Les groupes techniques avancent de nouveau, mais je souhaite maintenant avoir des réunions politiques, et je jouerai la totale transparence avec vous pour vous dire exactement où l'on en est. Je sais, pour avoir été des deux côtés de la barrière, quand on a envie et quand on n'a pas envie. Je réclame que l'État soit un partenaire loyal, et j'attends la confirmation de cela. Nous sommes prêts à reprendre, mais pas dans n'importe quelles conditions, car nous ne sommes pas riches. Je n'ai pas trouvé de planche à billets dans les sous-sols du conseil régional.

Madame Tocqueville, nous ne nous faisons pas concurrence. Il y a de la place pour tout le monde, et le discours du Premier ministre est intéressant à ce titre : il faut que l'on se parle et que l'on bosse ensemble. Les ports belges et néerlandais voient bien que leurs concurrents sont ailleurs, par exemple en France. On a une carte à jouer.
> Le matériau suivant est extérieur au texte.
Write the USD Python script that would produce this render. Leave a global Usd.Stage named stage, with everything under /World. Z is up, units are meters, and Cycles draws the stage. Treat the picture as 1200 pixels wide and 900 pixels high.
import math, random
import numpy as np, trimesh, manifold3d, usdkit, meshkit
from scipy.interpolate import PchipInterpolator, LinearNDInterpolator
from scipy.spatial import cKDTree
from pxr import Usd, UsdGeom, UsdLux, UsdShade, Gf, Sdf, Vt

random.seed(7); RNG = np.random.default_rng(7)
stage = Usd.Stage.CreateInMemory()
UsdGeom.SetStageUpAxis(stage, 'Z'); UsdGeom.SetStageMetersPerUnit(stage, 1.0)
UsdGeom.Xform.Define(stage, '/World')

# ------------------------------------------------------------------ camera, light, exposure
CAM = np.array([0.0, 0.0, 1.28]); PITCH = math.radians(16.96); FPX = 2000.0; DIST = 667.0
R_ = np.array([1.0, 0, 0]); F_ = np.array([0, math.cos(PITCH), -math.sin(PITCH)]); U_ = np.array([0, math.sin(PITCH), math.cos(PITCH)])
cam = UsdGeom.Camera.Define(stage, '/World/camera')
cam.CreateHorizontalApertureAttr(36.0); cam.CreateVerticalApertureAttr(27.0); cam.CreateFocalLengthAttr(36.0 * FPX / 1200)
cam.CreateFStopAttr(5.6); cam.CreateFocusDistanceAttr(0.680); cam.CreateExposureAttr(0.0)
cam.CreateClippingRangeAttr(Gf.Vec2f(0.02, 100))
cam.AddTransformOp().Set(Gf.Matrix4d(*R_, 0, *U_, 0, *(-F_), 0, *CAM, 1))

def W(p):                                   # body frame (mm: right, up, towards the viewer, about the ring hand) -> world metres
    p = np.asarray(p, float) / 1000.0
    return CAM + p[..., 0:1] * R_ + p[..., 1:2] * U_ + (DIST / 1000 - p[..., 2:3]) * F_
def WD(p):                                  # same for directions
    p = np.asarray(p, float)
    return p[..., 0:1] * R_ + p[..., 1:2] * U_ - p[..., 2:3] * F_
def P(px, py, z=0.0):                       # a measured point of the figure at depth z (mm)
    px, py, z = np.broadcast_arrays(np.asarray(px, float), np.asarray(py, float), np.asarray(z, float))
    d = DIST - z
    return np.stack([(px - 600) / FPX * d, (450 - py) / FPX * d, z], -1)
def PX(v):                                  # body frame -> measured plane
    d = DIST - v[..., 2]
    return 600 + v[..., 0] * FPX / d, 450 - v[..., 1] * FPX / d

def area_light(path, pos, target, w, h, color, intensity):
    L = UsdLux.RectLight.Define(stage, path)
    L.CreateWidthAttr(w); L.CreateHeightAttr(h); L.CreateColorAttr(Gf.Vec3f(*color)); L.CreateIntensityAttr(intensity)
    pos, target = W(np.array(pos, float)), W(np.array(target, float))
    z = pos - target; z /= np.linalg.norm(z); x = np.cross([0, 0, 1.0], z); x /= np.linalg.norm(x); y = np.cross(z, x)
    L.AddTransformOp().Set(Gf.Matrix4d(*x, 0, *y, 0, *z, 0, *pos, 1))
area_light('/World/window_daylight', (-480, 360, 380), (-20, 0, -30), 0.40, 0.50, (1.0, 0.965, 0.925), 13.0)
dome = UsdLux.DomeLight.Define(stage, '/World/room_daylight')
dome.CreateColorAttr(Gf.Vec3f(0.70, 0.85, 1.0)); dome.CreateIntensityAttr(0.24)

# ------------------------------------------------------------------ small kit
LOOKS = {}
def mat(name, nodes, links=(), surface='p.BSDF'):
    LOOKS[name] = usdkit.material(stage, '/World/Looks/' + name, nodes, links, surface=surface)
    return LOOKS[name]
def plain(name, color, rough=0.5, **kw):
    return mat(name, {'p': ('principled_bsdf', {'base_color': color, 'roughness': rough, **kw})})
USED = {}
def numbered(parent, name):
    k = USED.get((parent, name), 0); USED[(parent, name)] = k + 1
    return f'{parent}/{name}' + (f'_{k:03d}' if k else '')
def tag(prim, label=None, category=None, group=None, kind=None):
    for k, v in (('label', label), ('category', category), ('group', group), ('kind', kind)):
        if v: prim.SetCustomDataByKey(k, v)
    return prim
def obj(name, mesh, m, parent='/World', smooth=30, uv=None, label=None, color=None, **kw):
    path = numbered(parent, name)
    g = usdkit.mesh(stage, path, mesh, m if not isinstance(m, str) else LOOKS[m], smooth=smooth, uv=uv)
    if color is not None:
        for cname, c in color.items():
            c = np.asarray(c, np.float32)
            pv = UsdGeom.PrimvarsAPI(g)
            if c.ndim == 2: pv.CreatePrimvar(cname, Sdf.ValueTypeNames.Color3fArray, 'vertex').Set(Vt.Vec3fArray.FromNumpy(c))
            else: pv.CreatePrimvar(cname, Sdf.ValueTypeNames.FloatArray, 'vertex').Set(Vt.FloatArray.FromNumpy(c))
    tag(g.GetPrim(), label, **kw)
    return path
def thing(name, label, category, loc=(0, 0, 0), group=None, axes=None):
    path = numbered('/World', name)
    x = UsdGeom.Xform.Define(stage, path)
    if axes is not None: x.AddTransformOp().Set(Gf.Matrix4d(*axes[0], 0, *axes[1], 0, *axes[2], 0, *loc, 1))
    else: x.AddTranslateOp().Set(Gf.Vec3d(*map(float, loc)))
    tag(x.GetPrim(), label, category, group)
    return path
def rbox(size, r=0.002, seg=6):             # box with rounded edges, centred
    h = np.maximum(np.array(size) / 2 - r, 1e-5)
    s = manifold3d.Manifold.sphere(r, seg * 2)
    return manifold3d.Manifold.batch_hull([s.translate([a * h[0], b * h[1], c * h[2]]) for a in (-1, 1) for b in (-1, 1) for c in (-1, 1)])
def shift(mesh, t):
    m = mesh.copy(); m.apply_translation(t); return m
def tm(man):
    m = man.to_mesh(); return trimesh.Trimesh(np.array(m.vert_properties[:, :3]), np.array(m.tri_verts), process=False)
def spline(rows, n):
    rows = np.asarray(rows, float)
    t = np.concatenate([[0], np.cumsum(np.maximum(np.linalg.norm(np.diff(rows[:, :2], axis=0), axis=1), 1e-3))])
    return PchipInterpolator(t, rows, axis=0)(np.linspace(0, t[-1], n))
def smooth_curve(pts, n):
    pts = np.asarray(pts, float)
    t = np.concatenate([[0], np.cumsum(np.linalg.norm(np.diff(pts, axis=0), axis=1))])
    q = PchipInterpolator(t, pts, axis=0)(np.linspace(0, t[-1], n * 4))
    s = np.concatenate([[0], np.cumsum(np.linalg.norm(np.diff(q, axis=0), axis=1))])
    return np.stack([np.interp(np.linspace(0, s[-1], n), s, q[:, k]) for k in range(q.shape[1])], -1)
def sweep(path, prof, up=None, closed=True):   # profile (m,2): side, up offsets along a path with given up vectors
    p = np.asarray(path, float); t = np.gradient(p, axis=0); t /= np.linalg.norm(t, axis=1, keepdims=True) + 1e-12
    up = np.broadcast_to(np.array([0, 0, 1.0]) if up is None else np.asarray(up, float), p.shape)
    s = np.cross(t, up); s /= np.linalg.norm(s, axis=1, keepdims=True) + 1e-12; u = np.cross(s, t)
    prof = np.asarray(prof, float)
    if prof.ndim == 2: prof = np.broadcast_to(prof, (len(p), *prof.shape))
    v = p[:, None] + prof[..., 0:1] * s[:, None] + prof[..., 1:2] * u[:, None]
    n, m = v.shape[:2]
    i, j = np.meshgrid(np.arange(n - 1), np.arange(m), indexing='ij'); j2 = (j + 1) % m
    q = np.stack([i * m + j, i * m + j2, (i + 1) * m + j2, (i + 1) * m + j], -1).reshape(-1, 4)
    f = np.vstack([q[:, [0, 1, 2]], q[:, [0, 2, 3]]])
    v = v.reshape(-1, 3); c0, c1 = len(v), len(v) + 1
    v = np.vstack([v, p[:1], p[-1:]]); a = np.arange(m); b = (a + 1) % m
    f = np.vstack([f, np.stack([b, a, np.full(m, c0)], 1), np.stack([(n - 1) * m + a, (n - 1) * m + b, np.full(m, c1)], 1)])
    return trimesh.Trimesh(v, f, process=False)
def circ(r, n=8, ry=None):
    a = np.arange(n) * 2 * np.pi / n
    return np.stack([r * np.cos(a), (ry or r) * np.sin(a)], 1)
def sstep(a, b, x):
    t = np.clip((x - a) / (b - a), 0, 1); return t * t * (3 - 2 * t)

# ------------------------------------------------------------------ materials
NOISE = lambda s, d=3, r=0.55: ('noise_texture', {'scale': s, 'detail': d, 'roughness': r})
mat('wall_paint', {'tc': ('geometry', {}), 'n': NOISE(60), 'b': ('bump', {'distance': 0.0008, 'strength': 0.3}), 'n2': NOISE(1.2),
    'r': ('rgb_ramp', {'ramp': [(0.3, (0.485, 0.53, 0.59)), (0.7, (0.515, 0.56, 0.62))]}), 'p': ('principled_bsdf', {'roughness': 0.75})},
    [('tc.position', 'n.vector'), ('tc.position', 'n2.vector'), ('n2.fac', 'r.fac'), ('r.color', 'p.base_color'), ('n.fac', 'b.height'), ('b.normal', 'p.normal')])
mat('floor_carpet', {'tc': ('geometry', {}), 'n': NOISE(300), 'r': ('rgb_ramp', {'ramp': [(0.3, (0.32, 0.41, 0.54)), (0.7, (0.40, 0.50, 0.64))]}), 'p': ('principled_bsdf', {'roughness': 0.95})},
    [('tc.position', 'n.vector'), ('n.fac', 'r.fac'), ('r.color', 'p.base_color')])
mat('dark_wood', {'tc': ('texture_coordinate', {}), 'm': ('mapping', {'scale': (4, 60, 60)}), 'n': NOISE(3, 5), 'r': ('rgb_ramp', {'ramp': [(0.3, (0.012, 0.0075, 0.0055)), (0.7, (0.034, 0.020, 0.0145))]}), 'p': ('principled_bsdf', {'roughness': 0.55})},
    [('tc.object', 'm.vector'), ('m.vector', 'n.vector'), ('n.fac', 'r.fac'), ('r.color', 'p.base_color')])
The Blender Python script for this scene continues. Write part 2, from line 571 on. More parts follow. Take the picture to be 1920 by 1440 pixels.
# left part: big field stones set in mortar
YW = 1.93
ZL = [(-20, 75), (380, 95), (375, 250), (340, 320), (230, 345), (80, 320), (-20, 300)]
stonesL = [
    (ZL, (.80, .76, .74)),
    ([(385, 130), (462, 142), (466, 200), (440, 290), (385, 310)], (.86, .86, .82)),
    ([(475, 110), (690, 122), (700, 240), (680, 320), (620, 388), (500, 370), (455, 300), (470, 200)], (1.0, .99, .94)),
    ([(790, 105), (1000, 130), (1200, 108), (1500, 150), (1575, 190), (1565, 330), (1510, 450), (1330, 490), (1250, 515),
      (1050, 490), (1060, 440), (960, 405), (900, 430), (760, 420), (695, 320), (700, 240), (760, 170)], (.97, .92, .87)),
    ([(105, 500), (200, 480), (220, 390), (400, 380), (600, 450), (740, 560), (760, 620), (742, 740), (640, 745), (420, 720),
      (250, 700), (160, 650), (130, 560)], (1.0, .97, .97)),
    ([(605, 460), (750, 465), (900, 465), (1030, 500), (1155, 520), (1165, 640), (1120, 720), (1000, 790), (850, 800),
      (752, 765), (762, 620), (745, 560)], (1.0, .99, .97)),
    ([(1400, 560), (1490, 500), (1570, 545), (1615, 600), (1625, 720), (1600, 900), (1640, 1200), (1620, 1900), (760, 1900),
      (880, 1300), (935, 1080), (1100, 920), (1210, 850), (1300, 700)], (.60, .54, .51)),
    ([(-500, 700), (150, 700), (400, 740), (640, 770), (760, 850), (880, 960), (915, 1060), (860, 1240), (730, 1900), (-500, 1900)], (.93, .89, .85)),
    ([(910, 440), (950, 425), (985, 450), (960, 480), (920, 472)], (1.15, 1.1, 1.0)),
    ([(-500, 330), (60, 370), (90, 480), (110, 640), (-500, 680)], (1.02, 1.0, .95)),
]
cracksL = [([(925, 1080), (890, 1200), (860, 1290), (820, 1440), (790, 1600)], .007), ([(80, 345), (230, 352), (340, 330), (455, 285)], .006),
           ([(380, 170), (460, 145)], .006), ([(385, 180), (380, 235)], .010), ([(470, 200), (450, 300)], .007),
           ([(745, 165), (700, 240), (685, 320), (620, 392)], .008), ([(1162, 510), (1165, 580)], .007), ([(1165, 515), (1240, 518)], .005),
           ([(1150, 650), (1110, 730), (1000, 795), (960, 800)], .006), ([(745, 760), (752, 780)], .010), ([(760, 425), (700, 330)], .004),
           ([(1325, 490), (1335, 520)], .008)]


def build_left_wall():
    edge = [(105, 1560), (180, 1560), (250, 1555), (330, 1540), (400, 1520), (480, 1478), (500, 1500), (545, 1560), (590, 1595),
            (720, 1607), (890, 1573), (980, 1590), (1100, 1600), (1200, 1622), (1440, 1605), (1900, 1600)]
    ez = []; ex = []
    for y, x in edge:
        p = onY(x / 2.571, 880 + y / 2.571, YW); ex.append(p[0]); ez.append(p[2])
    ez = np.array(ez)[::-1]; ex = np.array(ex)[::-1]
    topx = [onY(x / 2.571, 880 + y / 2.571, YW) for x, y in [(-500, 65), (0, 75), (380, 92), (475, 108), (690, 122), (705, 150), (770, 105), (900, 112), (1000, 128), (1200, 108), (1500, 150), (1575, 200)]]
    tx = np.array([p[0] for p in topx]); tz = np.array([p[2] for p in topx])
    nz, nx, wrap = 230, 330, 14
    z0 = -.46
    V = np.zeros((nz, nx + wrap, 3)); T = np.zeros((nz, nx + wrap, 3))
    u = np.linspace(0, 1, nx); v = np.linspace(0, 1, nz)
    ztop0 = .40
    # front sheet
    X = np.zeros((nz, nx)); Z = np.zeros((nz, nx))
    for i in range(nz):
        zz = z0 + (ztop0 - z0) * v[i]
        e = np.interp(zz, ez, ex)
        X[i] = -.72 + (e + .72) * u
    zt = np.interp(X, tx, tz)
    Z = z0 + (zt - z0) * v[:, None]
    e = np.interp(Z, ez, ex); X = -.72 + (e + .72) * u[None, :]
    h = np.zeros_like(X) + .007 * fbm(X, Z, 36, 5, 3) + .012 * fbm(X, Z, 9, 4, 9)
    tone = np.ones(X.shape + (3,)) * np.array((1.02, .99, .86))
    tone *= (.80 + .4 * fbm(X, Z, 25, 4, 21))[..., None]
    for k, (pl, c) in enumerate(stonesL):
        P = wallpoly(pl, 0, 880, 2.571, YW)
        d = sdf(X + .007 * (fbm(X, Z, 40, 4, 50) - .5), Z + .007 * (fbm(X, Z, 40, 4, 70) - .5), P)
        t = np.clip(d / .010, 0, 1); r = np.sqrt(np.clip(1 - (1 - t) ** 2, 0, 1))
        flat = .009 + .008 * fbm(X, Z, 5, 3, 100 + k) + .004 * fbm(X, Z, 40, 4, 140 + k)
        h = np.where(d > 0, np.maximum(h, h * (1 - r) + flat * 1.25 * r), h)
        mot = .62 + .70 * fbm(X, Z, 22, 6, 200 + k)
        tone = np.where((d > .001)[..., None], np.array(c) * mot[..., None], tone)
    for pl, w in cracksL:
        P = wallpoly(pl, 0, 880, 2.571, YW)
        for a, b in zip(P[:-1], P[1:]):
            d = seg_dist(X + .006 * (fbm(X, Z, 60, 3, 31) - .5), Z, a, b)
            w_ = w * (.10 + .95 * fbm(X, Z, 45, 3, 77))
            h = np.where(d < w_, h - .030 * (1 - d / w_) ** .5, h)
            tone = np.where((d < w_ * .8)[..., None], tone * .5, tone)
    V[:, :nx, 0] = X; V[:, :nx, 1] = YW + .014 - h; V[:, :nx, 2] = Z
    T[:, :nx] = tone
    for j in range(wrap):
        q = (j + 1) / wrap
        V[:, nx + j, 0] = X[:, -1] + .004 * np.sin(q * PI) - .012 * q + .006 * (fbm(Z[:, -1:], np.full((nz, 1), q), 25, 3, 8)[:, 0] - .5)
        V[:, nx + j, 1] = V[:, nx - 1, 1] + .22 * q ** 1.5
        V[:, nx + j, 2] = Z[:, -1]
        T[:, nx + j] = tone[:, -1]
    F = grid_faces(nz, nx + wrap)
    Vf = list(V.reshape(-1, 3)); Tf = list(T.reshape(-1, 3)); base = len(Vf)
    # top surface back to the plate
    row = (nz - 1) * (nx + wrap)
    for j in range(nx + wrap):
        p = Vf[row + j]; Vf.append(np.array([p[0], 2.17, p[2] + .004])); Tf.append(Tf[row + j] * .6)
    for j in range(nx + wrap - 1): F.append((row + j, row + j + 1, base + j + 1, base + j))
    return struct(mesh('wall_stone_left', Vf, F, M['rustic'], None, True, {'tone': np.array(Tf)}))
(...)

Le port d'Anvers marche très bien, grâce à sa gouvernance, mais pas seulement. Il y a également une autoroute pour arriver au port : le canal Albert. C'est ce qui nous fait défaut aujourd'hui. J'aurais très bien pu m'élever contre le projet du Grand Paris, qui allait jusqu'à Rouen et au port du Havre. Jamais je ne l'ai fait ! On a beaucoup plus intérêt à travailler ensemble, une perspective ouverte par Édouard Philippe, plutôt que s'observer en chiens de faïence. Les Belges et les Néerlandais pensent que les Français continuent à jouer la carte du village d'Astérix et de l'esprit gaulois. Au contraire, il y a une nouvelle donne, et nous devons avoir une véritable stratégie portuaire. Le port de Dunkerque peut augmenter en volume, si l'on parvient à attirer des investisseurs internationaux en faisant des Hauts-de-France un hub, qui pourrait irriguer vers le bassin de la Seine et, plus largement, l'ensemble du territoire. L'idée est non pas de se partager le gâteau en faisant des parts plus petites, mais d'avoir un gâteau plus large ! Dunkerque ne sera pas demain Le Havre : le port a vocation à prendre des parts de marché avec des chargeurs de la région qui ont pris d'autres habitudes depuis longtemps.

Pour terminer, nous envisageons une mise en service en 2025.